BEGIN INPUT MATERIAL

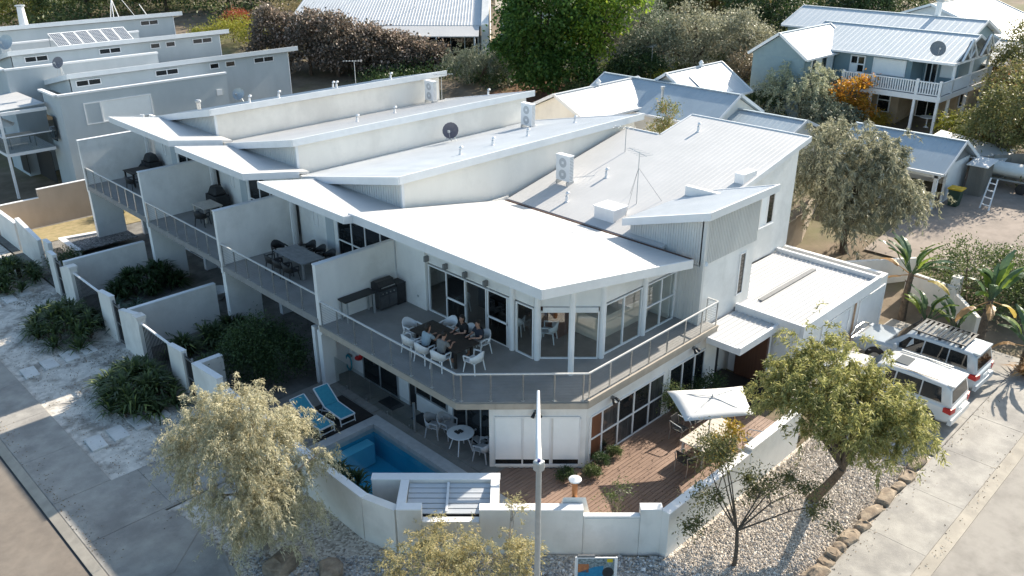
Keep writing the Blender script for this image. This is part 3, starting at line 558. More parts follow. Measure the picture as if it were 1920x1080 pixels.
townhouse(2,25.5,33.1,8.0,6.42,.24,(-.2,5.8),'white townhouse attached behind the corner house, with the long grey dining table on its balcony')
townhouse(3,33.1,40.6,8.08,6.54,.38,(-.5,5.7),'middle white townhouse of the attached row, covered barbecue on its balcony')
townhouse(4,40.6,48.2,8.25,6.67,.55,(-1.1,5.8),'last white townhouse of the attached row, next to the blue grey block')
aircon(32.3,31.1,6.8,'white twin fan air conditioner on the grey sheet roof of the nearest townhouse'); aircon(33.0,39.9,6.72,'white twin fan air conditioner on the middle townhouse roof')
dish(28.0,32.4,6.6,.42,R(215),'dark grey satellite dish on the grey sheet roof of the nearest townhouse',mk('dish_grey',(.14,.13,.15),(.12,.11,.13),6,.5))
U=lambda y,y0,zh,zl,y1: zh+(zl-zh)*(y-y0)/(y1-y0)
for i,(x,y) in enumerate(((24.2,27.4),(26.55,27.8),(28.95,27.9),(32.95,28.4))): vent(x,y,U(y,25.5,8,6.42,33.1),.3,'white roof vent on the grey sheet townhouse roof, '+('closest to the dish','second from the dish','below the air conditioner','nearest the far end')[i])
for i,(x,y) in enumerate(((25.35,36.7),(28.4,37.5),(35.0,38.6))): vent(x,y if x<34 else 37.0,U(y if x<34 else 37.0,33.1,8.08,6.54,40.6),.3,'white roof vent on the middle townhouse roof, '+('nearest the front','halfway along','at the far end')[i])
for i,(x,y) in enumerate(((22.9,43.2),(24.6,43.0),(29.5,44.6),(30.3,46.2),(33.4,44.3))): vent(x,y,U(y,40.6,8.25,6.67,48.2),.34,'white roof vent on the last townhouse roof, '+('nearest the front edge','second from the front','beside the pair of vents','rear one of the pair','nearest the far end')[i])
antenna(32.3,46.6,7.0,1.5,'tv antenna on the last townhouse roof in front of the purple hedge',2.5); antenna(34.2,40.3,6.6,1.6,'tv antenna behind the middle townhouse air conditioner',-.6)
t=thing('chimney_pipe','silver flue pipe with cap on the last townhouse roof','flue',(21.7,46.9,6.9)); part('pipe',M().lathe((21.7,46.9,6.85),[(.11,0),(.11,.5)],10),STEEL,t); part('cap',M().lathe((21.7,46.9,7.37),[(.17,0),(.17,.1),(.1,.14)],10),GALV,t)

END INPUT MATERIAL
BEGIN INPUT MATERIAL

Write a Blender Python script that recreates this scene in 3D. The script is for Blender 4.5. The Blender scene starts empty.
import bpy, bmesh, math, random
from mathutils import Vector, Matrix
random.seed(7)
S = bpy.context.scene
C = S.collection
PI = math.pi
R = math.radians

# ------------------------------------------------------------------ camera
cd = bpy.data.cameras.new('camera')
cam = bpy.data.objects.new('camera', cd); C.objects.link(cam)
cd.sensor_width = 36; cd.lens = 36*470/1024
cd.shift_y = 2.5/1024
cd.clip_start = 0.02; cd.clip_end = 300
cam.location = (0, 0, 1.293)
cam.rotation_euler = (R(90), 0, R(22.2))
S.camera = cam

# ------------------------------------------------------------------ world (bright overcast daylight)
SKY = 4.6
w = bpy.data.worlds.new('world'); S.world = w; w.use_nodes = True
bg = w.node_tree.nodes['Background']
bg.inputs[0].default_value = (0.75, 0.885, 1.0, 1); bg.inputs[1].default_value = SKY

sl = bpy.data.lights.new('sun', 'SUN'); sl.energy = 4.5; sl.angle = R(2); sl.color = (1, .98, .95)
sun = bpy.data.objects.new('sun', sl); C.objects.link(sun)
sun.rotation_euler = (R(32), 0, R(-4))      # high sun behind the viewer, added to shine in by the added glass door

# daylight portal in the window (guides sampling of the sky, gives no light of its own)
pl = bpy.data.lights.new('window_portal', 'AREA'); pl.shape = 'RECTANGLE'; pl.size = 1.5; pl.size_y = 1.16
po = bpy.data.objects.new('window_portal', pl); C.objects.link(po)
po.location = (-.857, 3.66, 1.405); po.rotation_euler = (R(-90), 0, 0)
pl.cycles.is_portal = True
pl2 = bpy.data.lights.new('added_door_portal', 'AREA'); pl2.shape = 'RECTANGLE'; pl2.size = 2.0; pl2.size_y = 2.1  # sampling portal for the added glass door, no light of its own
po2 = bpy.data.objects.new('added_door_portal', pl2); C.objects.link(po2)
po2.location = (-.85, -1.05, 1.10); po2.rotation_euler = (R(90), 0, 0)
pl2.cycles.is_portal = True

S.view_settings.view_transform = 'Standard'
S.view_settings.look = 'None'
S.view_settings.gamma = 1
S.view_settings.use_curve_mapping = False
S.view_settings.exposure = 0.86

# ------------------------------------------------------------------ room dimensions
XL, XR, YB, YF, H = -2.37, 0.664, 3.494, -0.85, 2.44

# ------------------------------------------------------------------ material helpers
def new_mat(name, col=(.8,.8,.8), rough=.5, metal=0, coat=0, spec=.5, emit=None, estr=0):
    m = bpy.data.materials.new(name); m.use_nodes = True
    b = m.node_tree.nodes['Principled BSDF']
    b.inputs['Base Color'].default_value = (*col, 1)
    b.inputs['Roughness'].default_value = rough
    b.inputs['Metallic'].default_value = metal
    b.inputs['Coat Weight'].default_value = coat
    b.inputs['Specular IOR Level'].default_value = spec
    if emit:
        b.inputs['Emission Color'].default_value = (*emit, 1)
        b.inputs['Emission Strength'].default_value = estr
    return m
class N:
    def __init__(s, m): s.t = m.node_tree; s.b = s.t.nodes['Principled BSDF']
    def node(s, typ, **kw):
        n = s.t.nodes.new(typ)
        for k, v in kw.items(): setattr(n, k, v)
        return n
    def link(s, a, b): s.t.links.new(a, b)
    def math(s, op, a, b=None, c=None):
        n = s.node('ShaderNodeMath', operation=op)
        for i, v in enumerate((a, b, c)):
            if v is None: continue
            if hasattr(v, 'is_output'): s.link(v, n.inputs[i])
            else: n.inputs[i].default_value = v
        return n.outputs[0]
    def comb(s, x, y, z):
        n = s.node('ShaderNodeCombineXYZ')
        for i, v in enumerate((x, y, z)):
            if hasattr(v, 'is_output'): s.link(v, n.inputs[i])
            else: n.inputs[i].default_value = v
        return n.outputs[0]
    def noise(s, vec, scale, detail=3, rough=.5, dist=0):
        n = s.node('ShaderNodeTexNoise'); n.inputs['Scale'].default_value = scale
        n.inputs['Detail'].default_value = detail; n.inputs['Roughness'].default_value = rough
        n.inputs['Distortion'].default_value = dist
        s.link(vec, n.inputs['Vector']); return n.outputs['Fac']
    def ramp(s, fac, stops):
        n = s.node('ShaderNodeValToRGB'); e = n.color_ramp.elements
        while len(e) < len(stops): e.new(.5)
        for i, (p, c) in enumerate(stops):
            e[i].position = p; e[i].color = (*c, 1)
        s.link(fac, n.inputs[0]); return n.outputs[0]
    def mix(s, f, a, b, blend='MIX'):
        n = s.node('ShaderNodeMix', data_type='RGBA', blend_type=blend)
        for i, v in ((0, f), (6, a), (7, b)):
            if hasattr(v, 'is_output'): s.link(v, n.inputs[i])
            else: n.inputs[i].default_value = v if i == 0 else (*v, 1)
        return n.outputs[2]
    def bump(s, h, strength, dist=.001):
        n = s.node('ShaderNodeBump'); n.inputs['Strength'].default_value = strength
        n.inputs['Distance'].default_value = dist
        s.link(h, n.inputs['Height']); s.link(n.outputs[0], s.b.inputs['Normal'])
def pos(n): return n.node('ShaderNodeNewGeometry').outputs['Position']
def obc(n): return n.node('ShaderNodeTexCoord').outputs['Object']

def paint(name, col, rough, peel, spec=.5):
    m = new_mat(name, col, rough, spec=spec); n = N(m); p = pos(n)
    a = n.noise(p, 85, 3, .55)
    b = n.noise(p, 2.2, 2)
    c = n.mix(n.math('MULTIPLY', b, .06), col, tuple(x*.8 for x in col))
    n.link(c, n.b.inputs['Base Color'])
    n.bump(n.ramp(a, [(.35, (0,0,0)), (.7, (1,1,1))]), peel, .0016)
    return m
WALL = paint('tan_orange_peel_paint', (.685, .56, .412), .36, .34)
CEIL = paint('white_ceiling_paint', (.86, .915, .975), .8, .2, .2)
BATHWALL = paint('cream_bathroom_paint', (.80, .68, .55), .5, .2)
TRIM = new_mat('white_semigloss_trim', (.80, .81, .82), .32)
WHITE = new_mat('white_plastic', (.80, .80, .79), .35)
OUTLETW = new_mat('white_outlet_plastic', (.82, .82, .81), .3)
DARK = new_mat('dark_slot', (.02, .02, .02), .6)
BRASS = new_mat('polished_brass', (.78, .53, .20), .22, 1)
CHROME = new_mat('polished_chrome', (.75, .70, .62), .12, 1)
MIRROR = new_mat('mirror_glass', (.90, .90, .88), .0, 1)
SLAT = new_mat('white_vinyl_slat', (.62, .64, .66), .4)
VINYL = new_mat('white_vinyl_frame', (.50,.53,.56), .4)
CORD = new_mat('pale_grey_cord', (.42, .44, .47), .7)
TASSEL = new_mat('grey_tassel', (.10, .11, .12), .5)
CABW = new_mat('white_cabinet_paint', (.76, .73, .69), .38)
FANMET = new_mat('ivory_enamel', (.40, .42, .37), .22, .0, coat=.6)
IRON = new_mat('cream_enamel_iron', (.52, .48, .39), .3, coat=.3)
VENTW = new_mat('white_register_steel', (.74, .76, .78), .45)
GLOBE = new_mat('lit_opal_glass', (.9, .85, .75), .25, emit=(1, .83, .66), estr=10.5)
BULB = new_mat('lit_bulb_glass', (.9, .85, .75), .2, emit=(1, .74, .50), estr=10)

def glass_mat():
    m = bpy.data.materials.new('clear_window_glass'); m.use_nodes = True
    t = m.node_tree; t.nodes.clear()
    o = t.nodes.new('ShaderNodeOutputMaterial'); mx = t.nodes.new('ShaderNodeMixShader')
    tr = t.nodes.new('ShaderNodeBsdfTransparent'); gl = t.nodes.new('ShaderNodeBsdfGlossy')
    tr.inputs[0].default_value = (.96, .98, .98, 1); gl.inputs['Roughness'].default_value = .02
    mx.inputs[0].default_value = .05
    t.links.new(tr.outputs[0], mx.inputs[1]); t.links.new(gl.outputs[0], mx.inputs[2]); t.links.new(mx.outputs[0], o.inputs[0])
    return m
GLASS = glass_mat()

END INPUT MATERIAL
BEGIN INPUT MATERIAL

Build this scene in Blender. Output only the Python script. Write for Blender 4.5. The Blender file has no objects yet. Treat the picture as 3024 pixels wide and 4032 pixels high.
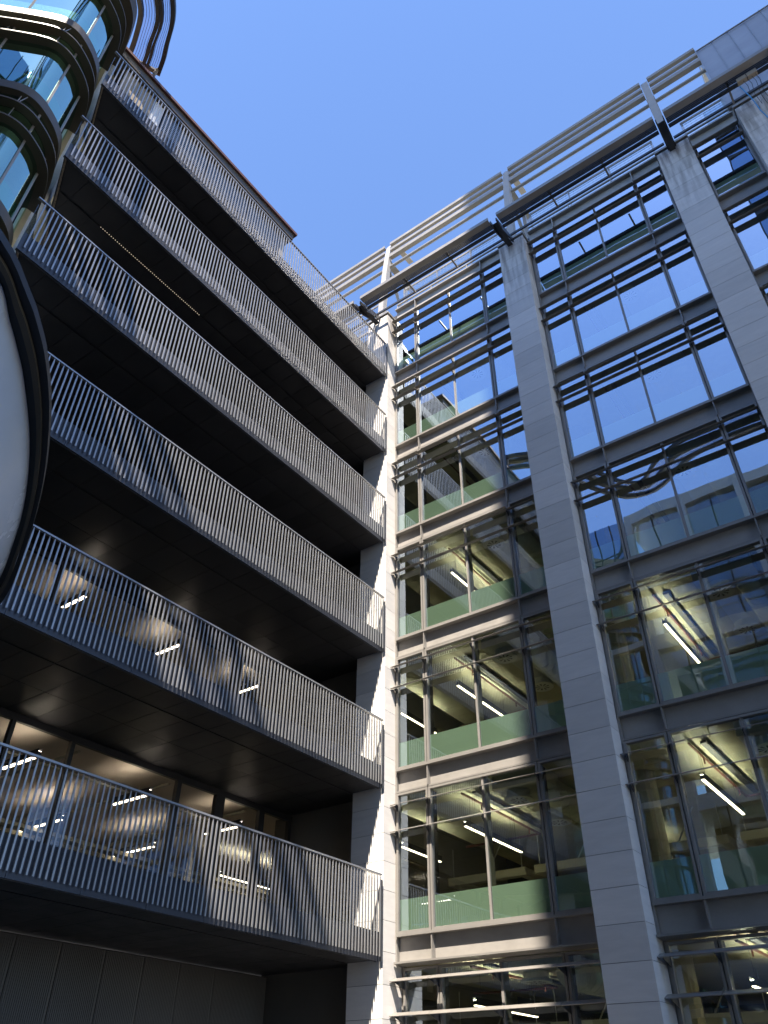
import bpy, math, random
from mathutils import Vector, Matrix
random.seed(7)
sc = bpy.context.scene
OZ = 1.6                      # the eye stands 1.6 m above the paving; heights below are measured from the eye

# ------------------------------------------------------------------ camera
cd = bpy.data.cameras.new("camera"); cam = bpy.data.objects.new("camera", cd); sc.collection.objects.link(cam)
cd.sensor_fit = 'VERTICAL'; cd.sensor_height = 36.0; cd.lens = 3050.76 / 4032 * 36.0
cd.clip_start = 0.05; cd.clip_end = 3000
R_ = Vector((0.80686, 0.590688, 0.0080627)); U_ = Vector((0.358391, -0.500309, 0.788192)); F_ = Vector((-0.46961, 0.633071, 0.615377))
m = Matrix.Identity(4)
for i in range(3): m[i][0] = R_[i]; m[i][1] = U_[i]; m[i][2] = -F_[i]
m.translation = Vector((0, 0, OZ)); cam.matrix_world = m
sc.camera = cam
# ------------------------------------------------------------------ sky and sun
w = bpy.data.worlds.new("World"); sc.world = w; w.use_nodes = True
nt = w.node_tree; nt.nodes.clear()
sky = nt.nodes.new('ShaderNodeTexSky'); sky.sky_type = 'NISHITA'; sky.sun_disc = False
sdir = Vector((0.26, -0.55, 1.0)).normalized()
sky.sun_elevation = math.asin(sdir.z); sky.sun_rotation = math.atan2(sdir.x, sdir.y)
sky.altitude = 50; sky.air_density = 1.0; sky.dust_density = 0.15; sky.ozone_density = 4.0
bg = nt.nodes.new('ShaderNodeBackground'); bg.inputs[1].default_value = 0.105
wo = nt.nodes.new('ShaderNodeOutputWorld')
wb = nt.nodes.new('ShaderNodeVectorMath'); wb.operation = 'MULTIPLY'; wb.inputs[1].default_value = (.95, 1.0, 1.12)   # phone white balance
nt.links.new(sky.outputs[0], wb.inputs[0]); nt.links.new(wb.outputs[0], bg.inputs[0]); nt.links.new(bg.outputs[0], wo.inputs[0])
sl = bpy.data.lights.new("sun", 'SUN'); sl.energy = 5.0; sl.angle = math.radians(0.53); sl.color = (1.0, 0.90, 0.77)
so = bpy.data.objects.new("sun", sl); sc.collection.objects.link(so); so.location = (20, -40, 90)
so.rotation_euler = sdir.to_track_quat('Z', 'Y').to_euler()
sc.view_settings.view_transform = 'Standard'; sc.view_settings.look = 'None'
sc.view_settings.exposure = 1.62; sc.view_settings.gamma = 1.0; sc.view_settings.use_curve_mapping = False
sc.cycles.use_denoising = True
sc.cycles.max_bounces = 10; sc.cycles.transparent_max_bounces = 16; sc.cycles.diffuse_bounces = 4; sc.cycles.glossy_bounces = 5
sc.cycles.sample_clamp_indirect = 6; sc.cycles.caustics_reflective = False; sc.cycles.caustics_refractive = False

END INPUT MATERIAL

Pick out the part that begins with the line containing "Build this scene" and finishes with the line containing "from the eye", both included. Restate it exactly, without images.

COMPLETED TASK:
Build this scene in Blender. Output only the Python script. Write for Blender 4.5. The Blender file has no objects yet. Treat the picture as 3024 pixels wide and 4032 pixels high.
import bpy, math, random
from mathutils import Vector, Matrix
random.seed(7)
sc = bpy.context.scene
OZ = 1.6                      # the eye stands 1.6 m above the paving; heights below are measured from the eye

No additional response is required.